Employing marketing math, which double counts packets, makes HFR a 1.28T bit/sec single-chassis router. Cisco plans to link multiple chassis together to achieve even greater scale, but this is something Juniper says it can demonstrate today and ship within a reasonable window to any carrier requiring it soon.

The Gibson rollout includes a switching matrix called TX which Juniper says can link eight or more T640s together to achieve at least 5T bit/sec of non-blocking throughput.
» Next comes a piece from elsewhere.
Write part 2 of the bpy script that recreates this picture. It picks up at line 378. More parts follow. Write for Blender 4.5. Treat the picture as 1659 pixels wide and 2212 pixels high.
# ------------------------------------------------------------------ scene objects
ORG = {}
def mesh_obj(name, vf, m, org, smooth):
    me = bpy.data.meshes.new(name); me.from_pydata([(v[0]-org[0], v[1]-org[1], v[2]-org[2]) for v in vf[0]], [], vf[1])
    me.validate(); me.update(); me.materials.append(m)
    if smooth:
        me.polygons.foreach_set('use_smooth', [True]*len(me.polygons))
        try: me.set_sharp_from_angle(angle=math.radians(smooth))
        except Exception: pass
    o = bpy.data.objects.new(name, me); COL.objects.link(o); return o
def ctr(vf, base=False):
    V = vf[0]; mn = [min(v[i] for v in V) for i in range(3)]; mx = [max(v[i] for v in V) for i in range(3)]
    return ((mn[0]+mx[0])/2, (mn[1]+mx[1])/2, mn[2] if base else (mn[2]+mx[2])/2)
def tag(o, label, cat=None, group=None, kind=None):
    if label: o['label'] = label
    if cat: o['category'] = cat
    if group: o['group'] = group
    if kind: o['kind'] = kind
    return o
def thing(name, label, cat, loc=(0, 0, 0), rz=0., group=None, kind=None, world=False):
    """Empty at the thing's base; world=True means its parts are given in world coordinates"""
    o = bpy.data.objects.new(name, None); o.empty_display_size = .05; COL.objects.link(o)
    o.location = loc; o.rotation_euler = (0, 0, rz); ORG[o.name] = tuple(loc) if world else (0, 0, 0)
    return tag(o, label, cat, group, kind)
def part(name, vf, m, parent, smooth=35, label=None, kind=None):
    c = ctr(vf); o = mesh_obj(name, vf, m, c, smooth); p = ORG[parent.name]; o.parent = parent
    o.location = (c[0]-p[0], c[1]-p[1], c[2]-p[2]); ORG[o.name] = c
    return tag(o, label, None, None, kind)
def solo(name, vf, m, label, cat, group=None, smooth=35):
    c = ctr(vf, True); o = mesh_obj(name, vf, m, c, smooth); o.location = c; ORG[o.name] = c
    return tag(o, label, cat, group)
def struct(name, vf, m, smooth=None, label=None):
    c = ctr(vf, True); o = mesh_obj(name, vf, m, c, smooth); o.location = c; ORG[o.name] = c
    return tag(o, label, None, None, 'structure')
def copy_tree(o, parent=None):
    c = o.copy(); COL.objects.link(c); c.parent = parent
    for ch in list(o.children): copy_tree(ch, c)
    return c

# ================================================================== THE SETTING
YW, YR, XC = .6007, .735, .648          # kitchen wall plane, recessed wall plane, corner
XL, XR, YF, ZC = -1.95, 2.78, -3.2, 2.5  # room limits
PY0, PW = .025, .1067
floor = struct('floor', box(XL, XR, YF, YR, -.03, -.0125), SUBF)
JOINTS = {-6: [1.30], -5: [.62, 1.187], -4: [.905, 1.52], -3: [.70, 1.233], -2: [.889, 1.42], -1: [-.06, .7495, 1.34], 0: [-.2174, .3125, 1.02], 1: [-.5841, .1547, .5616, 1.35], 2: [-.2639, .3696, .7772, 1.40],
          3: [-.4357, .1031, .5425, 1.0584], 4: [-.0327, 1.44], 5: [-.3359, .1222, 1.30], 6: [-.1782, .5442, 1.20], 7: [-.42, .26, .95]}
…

Juniper says it will demonstrate TX publicly on May 22 but the vendor declined to timestamp its commercial availability.

The need for that level of scale, however, may not emerge until late-2003 and into 2004, admits Kevin Dillon, director of portfolio marketing at Juniper.

Five switch fabric cards on the T640 have dedicated optical connections to the TX. A half-rack TX can link four T640s, a full-rack, eight.

These dedicated optical backplane extensions have hundreds of lasers that operate at 1.8G bit/sec, for a total throughput of 1.28T bit/sec for a single T640-to-TX local connection. Multiplying this by eight T640s actually achieves a greater than 10T bit/sec system, Juniper claims.